**** Record excerpts

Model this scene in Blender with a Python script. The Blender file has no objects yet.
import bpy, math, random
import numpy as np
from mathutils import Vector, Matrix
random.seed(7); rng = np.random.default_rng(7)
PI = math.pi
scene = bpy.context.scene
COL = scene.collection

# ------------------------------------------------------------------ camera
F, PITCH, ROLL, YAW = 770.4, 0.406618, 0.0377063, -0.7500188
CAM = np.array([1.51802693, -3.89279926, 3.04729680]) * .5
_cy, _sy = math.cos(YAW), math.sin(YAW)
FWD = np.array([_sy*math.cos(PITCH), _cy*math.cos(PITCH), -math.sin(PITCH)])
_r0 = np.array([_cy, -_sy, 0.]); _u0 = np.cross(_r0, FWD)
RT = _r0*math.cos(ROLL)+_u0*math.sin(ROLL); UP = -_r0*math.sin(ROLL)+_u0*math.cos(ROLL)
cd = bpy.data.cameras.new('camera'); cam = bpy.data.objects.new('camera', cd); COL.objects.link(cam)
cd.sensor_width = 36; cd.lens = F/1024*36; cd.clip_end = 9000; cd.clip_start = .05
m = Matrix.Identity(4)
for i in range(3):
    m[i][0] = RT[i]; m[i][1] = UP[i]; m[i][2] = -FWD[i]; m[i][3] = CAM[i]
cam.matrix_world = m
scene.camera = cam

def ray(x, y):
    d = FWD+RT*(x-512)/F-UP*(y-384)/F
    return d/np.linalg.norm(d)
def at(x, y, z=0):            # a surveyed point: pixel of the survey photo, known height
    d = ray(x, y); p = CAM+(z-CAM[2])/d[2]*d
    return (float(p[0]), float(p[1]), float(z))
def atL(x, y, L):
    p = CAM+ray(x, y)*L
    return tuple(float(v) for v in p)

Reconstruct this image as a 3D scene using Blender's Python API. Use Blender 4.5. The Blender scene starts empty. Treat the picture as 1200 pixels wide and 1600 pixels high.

********

- Given request: Extract all of the data above without altering anything.

- Finished task:
Model this scene in Blender with a Python script. The Blender file has no objects yet.
import bpy, math, random
import numpy as np
from mathutils import Vector, Matrix
random.seed(7); rng = np.random.default_rng(7)
PI = math.pi
scene = bpy.context.scene
COL = scene.collection

# ------------------------------------------------------------------ camera
F, PITCH, ROLL, YAW = 770.4, 0.406618, 0.0377063, -0.7500188
CAM = np.array([1.51802693, -3.89279926, 3.04729680]) * .5
_cy, _sy = math.cos(YAW), math.sin(YAW)
FWD = np.array([_sy*math.cos(PITCH), _cy*math.cos(PITCH), -math.sin(PITCH)])
_r0 = np.array([_cy, -_sy, 0.]); _u0 = np.cross(_r0, FWD)
RT = _r0*math.cos(ROLL)+_u0*math.sin(ROLL); UP = -_r0*math.sin(ROLL)+_u0*math.cos(ROLL)
cd = bpy.data.cameras.new('camera'); cam = bpy.data.objects.new('camera', cd); COL.objects.link(cam)
cd.sensor_width = 36; cd.lens = F/1024*36; cd.clip_end = 9000; cd.clip_start = .05
m = Matrix.Identity(4)
for i in range(3):
    m[i][0] = RT[i]; m[i][1] = UP[i]; m[i][2] = -FWD[i]; m[i][3] = CAM[i]
cam.matrix_world = m
scene.camera = cam

def ray(x, y):
    d = FWD+RT*(x-512)/F-UP*(y-384)/F
    return d/np.linalg.norm(d)
def at(x, y, z=0):            # a surveyed point: pixel of the survey photo, known height
    d = ray(x, y); p = CAM+(z-CAM[2])/d[2]*d
    return (float(p[0]), float(p[1]), float(z))
def atL(x, y, L):
    p = CAM+ray(x, y)*L
    return tuple(float(v) for v in p)

Reconstruct this image as a 3D scene using Blender's Python API. Use Blender 4.5. The Blender scene starts empty. Treat the picture as 1200 pixels wide and 1600 pixels high.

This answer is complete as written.